§ YOUR GOAL: Lines that hold the word "part" should be located and copied.
________
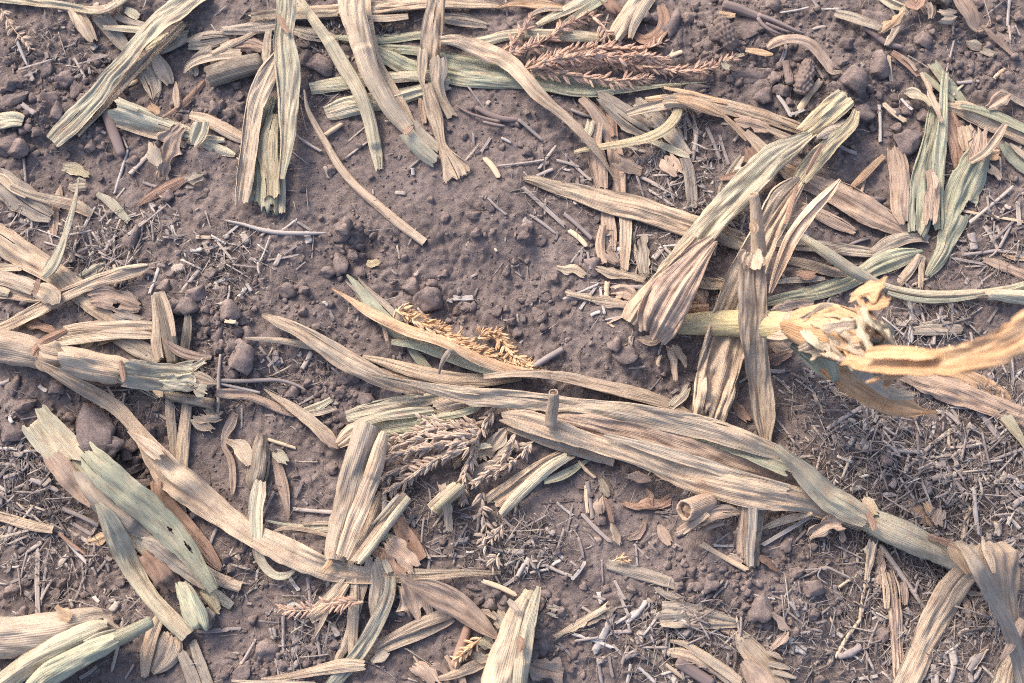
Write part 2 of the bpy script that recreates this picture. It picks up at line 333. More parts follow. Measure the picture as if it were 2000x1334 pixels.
def name_ok(p): return p in ('blade', 'corn_leaf', 'leaf', 'lobe', 'husk', 'lower_leaf', 'leaf_piece', 'strip')
def R(part, tile, s, mat, curl=-45, folds=.10, nf=3.0, wav=.10, ends='tt', roll=0, lift=0, z=None, nick=.05, fray=0, thick=.0003, arch=3.0, holes=(), efold=None):
    """a strip of leaf: visible centre line and width traced from the photo; curl<0 edges down, >0 edges up (degrees of arc);
    folds/nf lengthwise pleats, wav margin waves, ends p(ointed) c(ut) t(orn), roll degrees, lift mm (number or list), z absolute mm list"""
    _seed[0] += 13; sd_ = _seed[0]; r_ = random.Random(sd_)
    ragged = part in ('husk_flake', 'flake', 'shred', 'rag', 'scrap', 'leaf_scrap', 'fray', 'head', 'curl', 'flap'); nfz = 1
    if curl > -125 if np.ndim(curl) == 0 else True:
        if folds < .2: folds, nf = folds * .74, nf * .62
    if efold is None: efold = r_.random() < .55 and name_ok(part)
    P = parse(tile, s); n0 = len(P)
    A, par = spline(P, 6.0); px, py, w = A[:, 0], A[:, 1], np.maximum(A[:, 2], 2.0) * 1.06; n = len(px)
    if ragged: w = np.maximum(w, .5 * w.max()); curl = np.asarray(curl) * .4
    at = lambda q: np.interp(par, np.linspace(0, n0 - 1, len(q)), q) if hasattr(q, '__len__') else np.full(n, float(q))
    step_m = .003
    ss = np.concatenate([[0], np.cumsum(np.hypot(np.diff(px), np.diff(py)))]) * .0005
    if z is None:
        zz = drape(px, py, w, step_m) + at(lift) * .001 + arch * .001 * (.5 + .5 * noise(ss * 14, 0, sd_))
    else: zz = at(z) * .001
    Pc, T, S, N, t = frame(px, py, zz)
    hw = w * pxm(t) * .5
    wmax = hw.max() * 2
    Mc = int(np.clip(wmax / .00085, 7, 39)) | 1
    u = np.linspace(-1, 1, Mc)
    U, SS = np.meshgrid(u, ss)
    # arc profile
    cu = at(curl)[:, None] * (1 + .35 * noise(SS * 9, 3, sd_))
    cu = np.where(np.abs(cu) < 125, cu * .22, cu)
    half = np.clip(np.abs(np.radians(cu)) / 2, 1e-3, 2.9); th = U * half; Rr = 1 / np.sin(np.minimum(half, math.pi / 2))
    X = Rr * np.sin(th); Z = Rr * (1 - np.cos(th)) * np.sign(cu)
    Z -= Z.min(1, keepdims=True)
    # pleats: sharp lengthwise creases that wander slowly, a midrib groove
    tri = lambda q: 2 * np.abs(q - np.floor(q + .5))
    uw = U + .38 * noise(U * 1.6 + 3.1, SS * 2.5, sd_ + 20) + .12 * noise(U * 4, SS * 7, sd_ + 21)
    q = uw * nf * .42 + .85 * noise(SS * 8, 1, sd_) + r_.random()
    q2 = uw * nf * 1.1 + .5 * noise(SS * 9, U, sd_ + 22) + r_.random()
    am = np.clip(.45 + 1.5 * noise(SS * 11, U * 1.5, sd_ + 1), 0, 2); a2 = np.clip(1.6 * noise(SS * 15, U * 2.2, sd_ + 2) - .1, 0, 1.4)
    pl = am * (tri(q) - .5) + .55 * a2 * (tri(q2) - .5) + .05 * noise(uw * nf * 4, SS * 9, sd_ + 3) + .5 * noise(U * .9, SS * 22, sd_ + 23)
    fk = float(np.clip(.24 + (folds - .1) * 6, .15, 1.2)); Z += fk * folds * pl
    for k in range(0 if ragged else int(nf * (.55 if folds < .15 else .9)) if wmax > .008 else 1):       # sharp narrow creases
        uc = r_.uniform(-.8, .8) + .4 * noise(SS * 6, 3.3 * k, sd_ + 30 + k); sw = np.clip(.35 + 1.7 * noise(SS * 8, 5.1 * k, sd_ + 40 + k), 0, 1.3)
        dd = U - uc; Z -= .95 * folds * sw * np.exp(-np.abs(dd) / .05); Z += .55 * folds * sw * np.exp(-np.abs(dd - .16 * (1 if k % 2 else -1)) / .09)
    Z -= .06 * np.exp(-((U - .1 * noise(SS * 4, 9, sd_)) / .07) ** 2) * (folds > .07)
    Z += 1.35 * wav * U ** 2 * (noise(SS * 26, np.sign(U) * 7.3, sd_ + 4) + .55 * noise(SS * 70, np.sign(U) * 3.1, sd_ + 5))
    X += .5 * folds * noise(SS * 16, U * 1.2, sd_ + 6) * (np.abs(U) < .98)
    um = .3 * noise(SS * 4, 8.8, sd_ + 60) + .25 * r_.uniform(-1, 1); Z += (r_.choice((-1, -1, 1)) * r_.uniform(.10, .30) * (0 if ragged else 1 if np.ndim(curl) == 0 and curl > -125 else .2)) * np.abs(U - um) + .10 * noise(SS * 55 + U * 2.5, U * 4, sd_ + 61) + .16 * noise(SS * 28 - U * 1.5, U * 1.5, sd_ + 62)
    # a margin turned over on itself along part of the leaf
    if efold and wmax > .014:
        sg = r_.choice((-1, 1)); u0 = .74 + .42 * noise(SS[:, :1] * 5.5 + 3.3 * sd_, 2.2, sd_ + 12); u0 = np.clip(u0, .34, 1.2)
        ov = np.maximum(0, U * sg - u0)
        X = X - sg * 2 * ov * (.93 + .1 * noise(SS * 30, 1.1, sd_ + 13)); Z = Z + np.minimum(ov * 1.4, .085) + .10 * ov * (1 + noise(SS * 18, 4.4, sd_ + 14))
    if z is None and not ragged and curl > -125: X = X * (1 + np.where(U > 0, .15 * noise(SS * 19, 1.7, sd_ + 70), .15 * noise(SS * 19, 6.7, sd_ + 71)) * np.abs(U) + .09 * noise(SS * 11, 3.9, sd_ + 72))
    # margins: nicks
    if ragged: X = X * (1 + (.5 * noise(SS * 75, np.sign(U) * 4.4, sd_ + 15) + .35 * noise(SS * 190, np.sign(U) * 8.8, sd_ + 16)) * np.abs(U) ** 1.5); Z = Z + .22 * noise(SS * 55, U * 1.3, sd_ + 17)
    edge = np.clip((np.abs(U) - .72) / .28, 0, 1)
    nk = np.maximum(0, noise(SS * 120, np.sign(U) * 5.7, sd_ + 7) - .1) + 1.6 * np.maximum(0, noise(SS * 45, np.sign(U) * 2.7, sd_ + 8) - .45)
    X *= 1 - nick * 2.0 * nk * edge
    rw = 0 if hasattr(roll, '__len__') or roll else (13 * gsm(noise(ss * 7, 1.5, sd_ + 50), 4) if curl > -125 and wmax > .012 and z is None else 0)
    ra = np.radians(at(roll) + rw)[:, None]
    X, Z = X * np.cos(ra) - Z * np.sin(ra), X * np.sin(ra) + Z * np.cos(ra)
    if np.any(ra != 0) and z is None: Z -= Z.min(1, keepdims=True)
    Z = np.minimum(Z, 3.0)
    V = Pc[:, None, :] + (S[:, None, :] * X[..., None] + N[:, None, :] * Z[..., None]) * hw[:, None, None]
    # ends
    L = ss[-1]
    for e, kind in enumerate(ends):
        d = ss if e == 0 else L - ss
        if kind == 'p': continue
        amp = (.04 if kind == 'c' else .17) * (2.2 if ragged else 1) * hw[0 if e == 0 else -1] * 2
        jag = noise(u * (1.5 if kind == 'c' else 2.2), e * 9, sd_ + 9) + (.4 * noise(u * 7, e * 5, sd_ + 10) + .5 * np.round(1.6 * noise(u * 3.3, e * 7, sd_ + 11)) / 1.6 if kind == 't' else 0)
        jag = jag - jag.max() * .3
        f = np.clip(1 - d / min(.03, L * .4 + 1e-6), 0, 1)[:, None] ** 1.5
        V += T[:, None, :] * (f * jag[None, :] * amp * (-1 if e == 0 else 1))[..., None]
    # faces, with slits and holes left out
    keep = np.ones((n - 1, Mc - 1), bool)
    for k in range(fray):
        c_ = r_.randrange(2, Mc - 3); ln = r_.uniform(.012, .04); e = 1 if r_.random() < .7 else 0
        d = ss[:-1] if e == 0 else L - ss[1:]
        if ends[e] != 'p': keep[d < ln, c_] = False
    for (hs, hu, hl, hwid) in holes:
        keep &= ~((((ss[:-1, None] / L - hs) / hl) ** 2 + ((.5 * (u[None, :-1] + u[None, 1:]) - hu) / hwid) ** 2 + .4 * noise(SS[:-1, :-1] * 200, U[:-1, :-1] * 6, sd_)) < 1)
    gn = np.cross(np.gradient(V, axis=0), np.gradient(V, axis=1)); gn /= np.linalg.norm(gn, axis=2)[..., None] + 1e-12
    if (gn[..., 2].mean() < 0): gn = -gn
    V2 = V - gn * thick
    if z is None: V2[..., 2] = np.maximum(V2[..., 2], hget(V2[..., 0], V2[..., 1], H0) - .0015)
    idx = np.arange(n * Mc).reshape(n, Mc)
    qd = np.stack([idx[:-1, :-1], idx[1:, :-1], idx[1:, 1:], idx[:-1, 1:]], -1)[keep]
    flip = np.cross(V[1, 0] - V[0, 0], V[0, 1] - V[0, 0])[2] > 0
    if not flip: pass
    else: qd = qd[:, ::-1]
    nv = n * Mc
    qd = qd[:, ::-1] if False else qd
    E = np.concatenate([qd[:, [0, 1]], qd[:, [1, 2]], qd[:, [2, 3]], qd[:, [3, 0]]])
    key = np.minimum(E[:, 0], E[:, 1]) * nv + np.maximum(E[:, 0], E[:, 1])
    _, inv, cnt = np.unique(key, return_inverse=True, return_counts=True)
    B = E[cnt[inv] == 1]
    rim = np.stack([B[:, 1], B[:, 0], B[:, 0] + nv, B[:, 1] + nv], -1) + 2 * nv
    F = np.concatenate([qd, qd[:, ::-1] + nv, rim])
    allv = np.concatenate([V.reshape(-1, 3), V2.reshape(-1, 3)] * 2)
    uv = np.stack([(U * wmax * .5).ravel(), SS.ravel()], 1); uv = np.concatenate([uv, uv + .37] * 2)
    used, Fi = np.unique(F, return_inverse=True); F = Fi.reshape(F.shape); allv = allv[used]; uv = uv[used]
    hput(V.reshape(-1, 3) + (0, 0, .0004))
    if hw.max() > .004:
        hput((.5 * (V[:-1, :-1] + V[1:, 1:])).reshape(-1, 3))
    return Rec(part, allv, F, M[mat], uv)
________
§ FULL SOLUTION:
Write part 2 of the bpy script that recreates this picture. It picks up at line 333. More parts follow. Measure the picture as if it were 2000x1334 pixels.
def R(part, tile, s, mat, curl=-45, folds=.10, nf=3.0, wav=.10, ends='tt', roll=0, lift=0, z=None, nick=.05, fray=0, thick=.0003, arch=3.0, holes=(), efold=None):
    ragged = part in ('husk_flake', 'flake', 'shred', 'rag', 'scrap', 'leaf_scrap', 'fray', 'head', 'curl', 'flap'); nfz = 1
    if efold is None: efold = r_.random() < .55 and name_ok(part)
    # a margin turned over on itself along part of the leaf
    return Rec(part, allv, F, M[mat], uv)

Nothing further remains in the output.